Work to complete ->
Within the records below, reproduce without change the lines from the line that has "Write part 5" through the line that has "obj('plate', bm, BLACKMATT, t)", and only those.

Entries provided ->
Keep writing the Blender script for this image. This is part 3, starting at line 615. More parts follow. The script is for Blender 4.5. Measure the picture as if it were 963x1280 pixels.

...

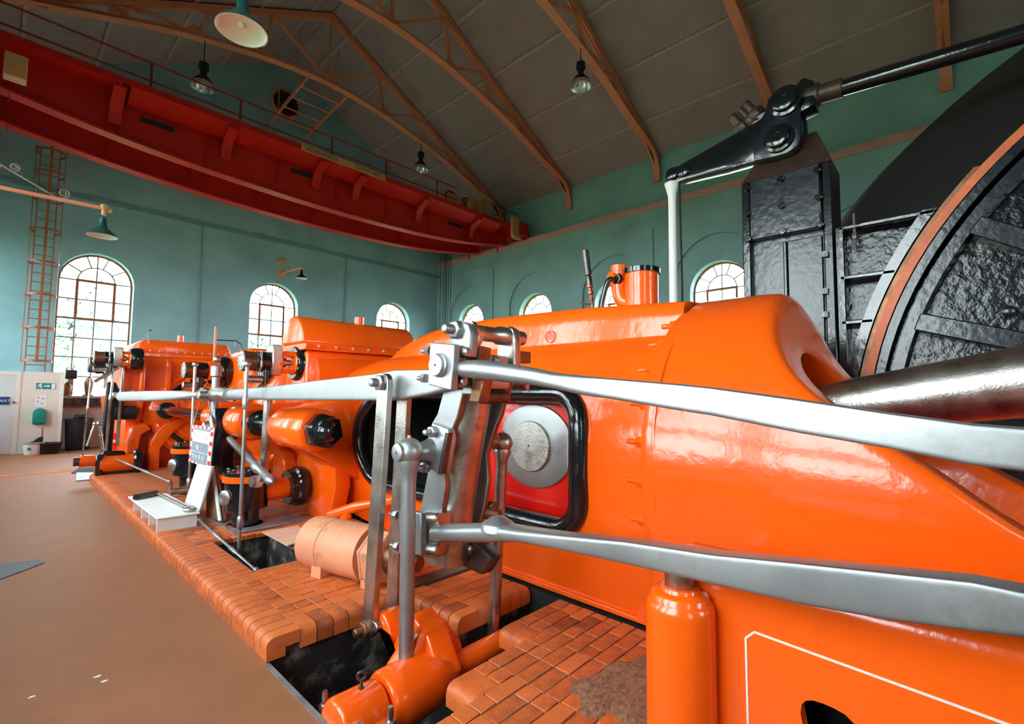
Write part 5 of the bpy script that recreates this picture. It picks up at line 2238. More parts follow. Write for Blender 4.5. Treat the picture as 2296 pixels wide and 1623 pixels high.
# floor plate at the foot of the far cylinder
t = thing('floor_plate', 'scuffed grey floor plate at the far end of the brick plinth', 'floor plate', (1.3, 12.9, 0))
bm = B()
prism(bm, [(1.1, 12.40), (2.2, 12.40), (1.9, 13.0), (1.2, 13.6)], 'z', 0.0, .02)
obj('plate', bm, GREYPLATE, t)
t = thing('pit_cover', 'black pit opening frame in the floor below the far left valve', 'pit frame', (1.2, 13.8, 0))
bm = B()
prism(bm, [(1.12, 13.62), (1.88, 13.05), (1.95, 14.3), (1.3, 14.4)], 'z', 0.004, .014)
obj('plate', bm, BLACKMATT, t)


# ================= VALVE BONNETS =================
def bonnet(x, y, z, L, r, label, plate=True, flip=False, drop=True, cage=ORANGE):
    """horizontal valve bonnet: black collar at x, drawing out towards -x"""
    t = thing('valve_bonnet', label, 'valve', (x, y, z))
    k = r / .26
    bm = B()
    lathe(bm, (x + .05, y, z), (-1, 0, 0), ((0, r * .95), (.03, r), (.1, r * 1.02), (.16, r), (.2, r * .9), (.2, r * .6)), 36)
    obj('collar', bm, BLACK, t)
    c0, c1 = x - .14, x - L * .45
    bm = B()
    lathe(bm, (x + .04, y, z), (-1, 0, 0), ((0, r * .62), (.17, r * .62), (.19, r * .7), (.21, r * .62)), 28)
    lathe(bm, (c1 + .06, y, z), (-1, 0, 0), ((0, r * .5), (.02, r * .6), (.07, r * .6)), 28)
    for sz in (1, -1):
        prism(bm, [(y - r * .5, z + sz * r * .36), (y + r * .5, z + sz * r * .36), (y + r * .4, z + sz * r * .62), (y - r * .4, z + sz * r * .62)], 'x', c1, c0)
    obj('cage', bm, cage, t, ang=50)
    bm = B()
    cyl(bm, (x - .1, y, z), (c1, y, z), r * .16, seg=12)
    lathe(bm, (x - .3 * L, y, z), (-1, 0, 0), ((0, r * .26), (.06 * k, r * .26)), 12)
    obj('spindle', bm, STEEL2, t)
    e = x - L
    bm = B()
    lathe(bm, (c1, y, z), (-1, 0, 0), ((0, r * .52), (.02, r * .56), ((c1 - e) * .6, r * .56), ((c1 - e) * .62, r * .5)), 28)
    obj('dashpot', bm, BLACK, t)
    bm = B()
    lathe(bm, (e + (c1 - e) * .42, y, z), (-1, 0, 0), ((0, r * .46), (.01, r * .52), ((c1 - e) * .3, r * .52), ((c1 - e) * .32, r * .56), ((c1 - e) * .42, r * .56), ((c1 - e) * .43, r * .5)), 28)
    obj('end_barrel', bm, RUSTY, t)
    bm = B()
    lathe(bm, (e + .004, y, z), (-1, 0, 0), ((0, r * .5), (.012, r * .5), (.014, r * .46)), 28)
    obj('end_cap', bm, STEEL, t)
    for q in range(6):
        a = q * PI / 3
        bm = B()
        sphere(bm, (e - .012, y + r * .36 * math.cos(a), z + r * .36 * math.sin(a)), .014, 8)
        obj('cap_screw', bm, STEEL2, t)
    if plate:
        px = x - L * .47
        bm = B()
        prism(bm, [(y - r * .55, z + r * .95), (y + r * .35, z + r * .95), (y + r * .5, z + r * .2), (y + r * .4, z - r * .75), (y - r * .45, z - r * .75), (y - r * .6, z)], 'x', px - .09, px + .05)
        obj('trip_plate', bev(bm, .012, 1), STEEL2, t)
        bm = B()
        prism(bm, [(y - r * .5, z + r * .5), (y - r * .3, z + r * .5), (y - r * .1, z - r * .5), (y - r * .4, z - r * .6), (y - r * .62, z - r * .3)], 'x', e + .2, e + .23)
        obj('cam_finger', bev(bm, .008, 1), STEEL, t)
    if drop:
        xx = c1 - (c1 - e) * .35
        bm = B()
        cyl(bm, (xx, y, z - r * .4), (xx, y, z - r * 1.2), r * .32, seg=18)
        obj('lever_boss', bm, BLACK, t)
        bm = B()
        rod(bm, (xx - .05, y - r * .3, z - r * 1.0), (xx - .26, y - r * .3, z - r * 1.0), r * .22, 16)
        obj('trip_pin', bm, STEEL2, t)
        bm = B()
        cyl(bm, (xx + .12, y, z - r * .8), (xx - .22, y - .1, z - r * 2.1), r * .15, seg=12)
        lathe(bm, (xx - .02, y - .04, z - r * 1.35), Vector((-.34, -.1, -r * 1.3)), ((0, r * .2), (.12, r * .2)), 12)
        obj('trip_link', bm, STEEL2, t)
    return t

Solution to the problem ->
Write part 5 of the bpy script that recreates this picture. It picks up at line 2238. More parts follow. Write for Blender 4.5. Treat the picture as 2296 pixels wide and 1623 pixels high.
# floor plate at the foot of the far cylinder
t = thing('floor_plate', 'scuffed grey floor plate at the far end of the brick plinth', 'floor plate', (1.3, 12.9, 0))
bm = B()
prism(bm, [(1.1, 12.40), (2.2, 12.40), (1.9, 13.0), (1.2, 13.6)], 'z', 0.0, .02)
obj('plate', bm, GREYPLATE, t)
t = thing('pit_cover', 'black pit opening frame in the floor below the far left valve', 'pit frame', (1.2, 13.8, 0))
bm = B()
prism(bm, [(1.12, 13.62), (1.88, 13.05), (1.95, 14.3), (1.3, 14.4)], 'z', 0.004, .014)
obj('plate', bm, BLACKMATT, t)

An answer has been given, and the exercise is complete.